Despite ban, plastic remains carrier of choice

Despite ban, plastic remains carrier of choice

For want of a viable alternative, the Bruhat Bengaluru Mahanagara Palike (BBMP) and the Karnataka Forest Department continue to defy the plastic ban in nurseries. 

The Ministry of Environment, Forest and Climate Change imposed a ban on the use of plastic even in the nurseries in November 2018. But the agencies are yet to find replacements. 

The Forest Department is planning to use root trainers from August onwards while the BBMP is experimenting with woven sacks — similar to cement sacks — in two of its nurseries at Attur and Kempapura.

The civic body distributed 5,000 saplings grown in the sacks to corporate companies and associations, but none of them has returned the sacks. The bags are shredded and discarded. 

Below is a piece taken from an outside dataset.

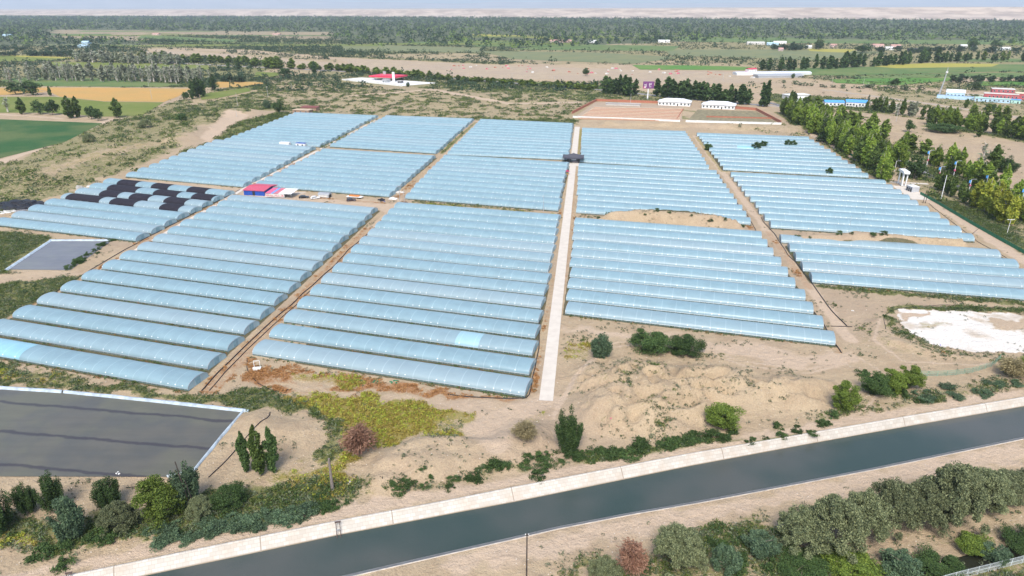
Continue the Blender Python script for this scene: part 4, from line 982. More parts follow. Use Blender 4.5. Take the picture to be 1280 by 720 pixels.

"These sacks are made of a thicker plastic and are quite unlike the polyethene bags," said Tharanath, the BBMP official in charge of the nursery at Kempapura. "We've been directed by the head office to use these sacks since they're stronger than cloth and don't damage the sapling." 

The Forest Department has already prepared the saplings in plastic bags in all its nurseries. Their plan is to switch to root trainers when they raise fresh saplings during the monsoon in August. It also has plans to recycle the root trainers. 

Punati Sridhar, Principal Chief Conservator of Forests, said his department would do some experiments this year on the bags, but the focus would remain on raising a large number of saplings and keeping them undamaged. 

Meanwhile, the Institute of Wood Science and Technology (IWST) is joining forces with industry partners to try out some alternatives. These include bags made with polybag materials like poly-lactic acid, starch and polybutylene adipate terephthalate (PBAT). 

While they are working with biodegradable plastic, they seem to be less effective since they are thin and tend to degrade when exposed for long periods.

"We came out with some alternatives, but the Forest Department is not convinced about it for financial reasons. We're working on a few more ideas," said Pankaj K Aggarwal, scientist, extension, IWST.